=== Recorded data ===

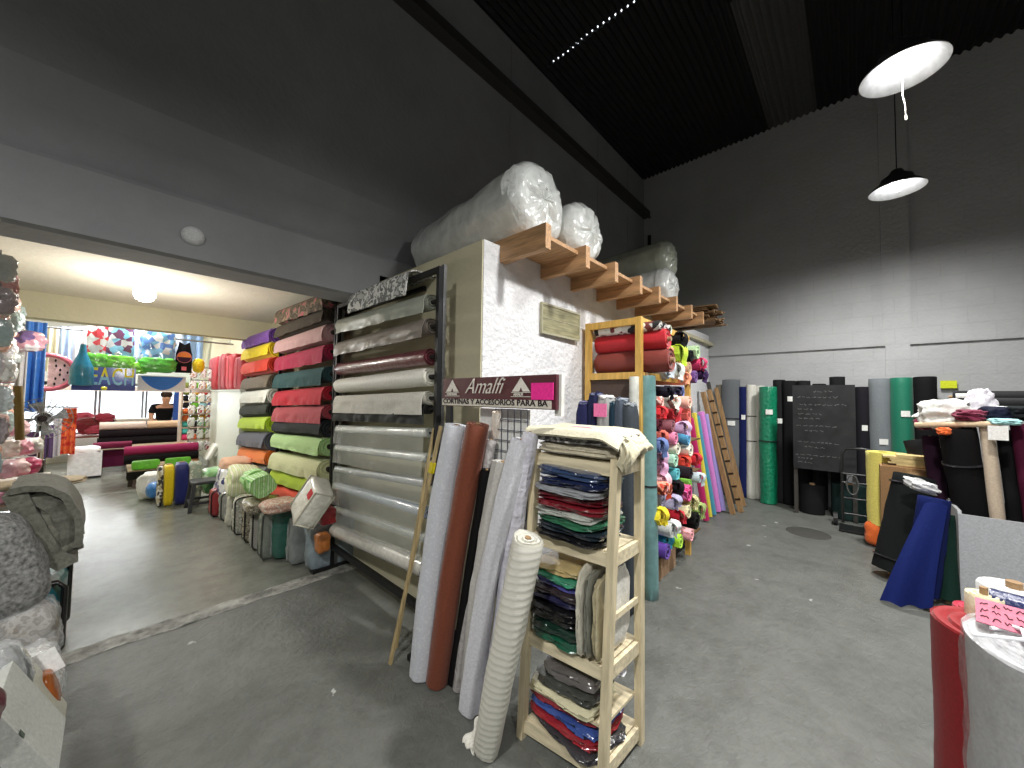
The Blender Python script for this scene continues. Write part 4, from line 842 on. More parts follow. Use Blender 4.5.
wallroll(925, 377, 12.2, fab((18, 17, 19)), 'tallest black roll with a white tag, right of the green roll', tagz=.78, X=6.5)
# chalkboard
XB = 6.1
t = thing('chalkboard', (XB, .2, 0), 'black chalkboard on long legs with rows of faint chalk writing', 'chalkboard')
ya, yb2 = P(793, 430, 'x', XB).y, P(856, 430, 'x', XB).y; zt2, zb2 = P(825, 385, 'x', XB).z, P(825, 471, 'x', XB).z
BB = fab((46, 47, 48), .7, .3, 6)
bb_ = MB().box((XB, yb2, zb2), (XB+.025, ya, zt2)).build('board', BB, t, False)
for y in (ya-.02, yb2+.02):
    MB().box((XB+.026, y-.02, 0), (XB+.06, y+.02, zt2-.05)).build('leg', fab((70, 68, 64)), t, False)
for y in (ya-.02, yb2+.02): MB().bar((XB+.045, y, zb2-.02), (XB+.30, y, .0), .03, .03).build('strut', fab((60, 58, 54)), t, False)
CHK = fab((150, 150, 148)); rnd = random.Random(4)
for k, (f, ind, ln) in enumerate(((.08, .35, .3), (.15, .08, .75), (.24, .12, .85), (.30, .08, .3), (.355, .1, .42), (.41, .1, .4), (.50, .06, .8), (.56, .2, .3), (.70, .08, .7), (.76, .2, .3), (.86, .04, .85), (.90, .08, .3), (.95, .08, .3))):
    m = MB(); W_ = ya-yb2; z = zt2-(zt2-zb2)*f*.97; y = ya-W_*ind; end = y-W_*ln*.85
    while y > end:
        wd = rnd.uniform(.02, .06); pts = []; n_ = 6
        for i in range(n_): pts.append((XB-.002, y-wd*i/n_, z+rnd.uniform(-.008, .010)))
        m.tube(pts, .0016, 4); y -= wd+.012
    m.build('chalk_line', CHK, bb_, False)
soft((6.05, .33, 0), (.28, .42, .30), 5, .08, 4, 3).build('fabric_heap', fab((20, 34, 34)), None, True, 'dark green folded fabric on the floor under the chalkboard', 'fabric') if False else roll((6.32, .06, .0), (6.34, .06, .42), .17, fab((24, 44, 42)), 'short fat dark green roll standing under the chalkboard', None, wr=.04)
roll((6.30, .42, .0), (6.32, .42, .36), .13, fab((22, 22, 24)), 'short black roll standing under the chalkboard by its left leg', None, wr=.04)
# hand truck
q = P(866, 512, 'z', 0); hx, hy = 5.85, P(862, 480, 'x', 5.85).y
t = thing('hand_truck', (hx, hy, 0), 'black folding hand truck standing right of the chalkboard', 'hand truck')
MT = gloss((22, 24, 24), .4, .05)
w = .17
for s in (-1, 1): MB().tube([(hx, hy+s*w, .05), (hx+.02, hy+s*w, .62)], .014, 10).build('rail', MT, t)
MB().tube([(hx+.02, hy+w, .60), (hx+.02, hy+w*.98, .84), (hx+.02, hy+w*.8, .905), (hx+.02, hy, .92), (hx+.02, hy-w*.8, .905), (hx+.02, hy-w*.98, .84), (hx+.02, hy-w, .60)], .014, 10).build('handle', MT, t)
for z in (.16, .34, .52, .62): MB().tube([(hx+.01, hy-w, z), (hx+.01, hy+w, z)], .010, 8).build('cross_bar', MT, t)
MB().tube([(hx-.01, hy+.08+.05*math.cos(a), .50+.11*math.sin(a)) for a in [2*PI*k/16 for k in range(17)]], .007, 8).build('cord_loop', gloss((90, 92, 92)), t)
MB().box((hx-.24, hy-.2, .012), (hx+.01, hy+.2, .03)).build('toe_plate', MT, t, False)
for s in (-1, 1): MB().tube([(hx+.05, hy+s*.215, .075), (hx+.05, hy+s*.255, .075)], .072, 20).build('wheel', gloss((26, 26, 26), .6), t)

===

What you will do:
Leaving out the pictures, repeat the data above exactly.

Answer to the problem:
The Blender Python script for this scene continues. Write part 4, from line 842 on. More parts follow. Use Blender 4.5.
wallroll(925, 377, 12.2, fab((18, 17, 19)), 'tallest black roll with a white tag, right of the green roll', tagz=.78, X=6.5)
# chalkboard
XB = 6.1
t = thing('chalkboard', (XB, .2, 0), 'black chalkboard on long legs with rows of faint chalk writing', 'chalkboard')
ya, yb2 = P(793, 430, 'x', XB).y, P(856, 430, 'x', XB).y; zt2, zb2 = P(825, 385, 'x', XB).z, P(825, 471, 'x', XB).z
BB = fab((46, 47, 48), .7, .3, 6)
bb_ = MB().box((XB, yb2, zb2), (XB+.025, ya, zt2)).build('board', BB, t, False)
for y in (ya-.02, yb2+.02):
    MB().box((XB+.026, y-.02, 0), (XB+.06, y+.02, zt2-.05)).build('leg', fab((70, 68, 64)), t, False)
for y in (ya-.02, yb2+.02): MB().bar((XB+.045, y, zb2-.02), (XB+.30, y, .0), .03, .03).build('strut', fab((60, 58, 54)), t, False)
CHK = fab((150, 150, 148)); rnd = random.Random(4)
for k, (f, ind, ln) in enumerate(((.08, .35, .3), (.15, .08, .75), (.24, .12, .85), (.30, .08, .3), (.355, .1, .42), (.41, .1, .4), (.50, .06, .8), (.56, .2, .3), (.70, .08, .7), (.76, .2, .3), (.86, .04, .85), (.90, .08, .3), (.95, .08, .3))):
    m = MB(); W_ = ya-yb2; z = zt2-(zt2-zb2)*f*.97; y = ya-W_*ind; end = y-W_*ln*.85
    while y > end:
        wd = rnd.uniform(.02, .06); pts = []; n_ = 6
        for i in range(n_): pts.append((XB-.002, y-wd*i/n_, z+rnd.uniform(-.008, .010)))
        m.tube(pts, .0016, 4); y -= wd+.012
    m.build('chalk_line', CHK, bb_, False)
soft((6.05, .33, 0), (.28, .42, .30), 5, .08, 4, 3).build('fabric_heap', fab((20, 34, 34)), None, True, 'dark green folded fabric on the floor under the chalkboard', 'fabric') if False else roll((6.32, .06, .0), (6.34, .06, .42), .17, fab((24, 44, 42)), 'short fat dark green roll standing under the chalkboard', None, wr=.04)
roll((6.30, .42, .0), (6.32, .42, .36), .13, fab((22, 22, 24)), 'short black roll standing under the chalkboard by its left leg', None, wr=.04)
# hand truck
q = P(866, 512, 'z', 0); hx, hy = 5.85, P(862, 480, 'x', 5.85).y
t = thing('hand_truck', (hx, hy, 0), 'black folding hand truck standing right of the chalkboard', 'hand truck')
MT = gloss((22, 24, 24), .4, .05)
w = .17
for s in (-1, 1): MB().tube([(hx, hy+s*w, .05), (hx+.02, hy+s*w, .62)], .014, 10).build('rail', MT, t)
MB().tube([(hx+.02, hy+w, .60), (hx+.02, hy+w*.98, .84), (hx+.02, hy+w*.8, .905), (hx+.02, hy, .92), (hx+.02, hy-w*.8, .905), (hx+.02, hy-w*.98, .84), (hx+.02, hy-w, .60)], .014, 10).build('handle', MT, t)
for z in (.16, .34, .52, .62): MB().tube([(hx+.01, hy-w, z), (hx+.01, hy+w, z)], .010, 8).build('cross_bar', MT, t)
MB().tube([(hx-.01, hy+.08+.05*math.cos(a), .50+.11*math.sin(a)) for a in [2*PI*k/16 for k in range(17)]], .007, 8).build('cord_loop', gloss((90, 92, 92)), t)
MB().box((hx-.24, hy-.2, .012), (hx+.01, hy+.2, .03)).build('toe_plate', MT, t, False)
for s in (-1, 1): MB().tube([(hx+.05, hy+s*.215, .075), (hx+.05, hy+s*.255, .075)], .072, 20).build('wheel', gloss((26, 26, 26), .6), t)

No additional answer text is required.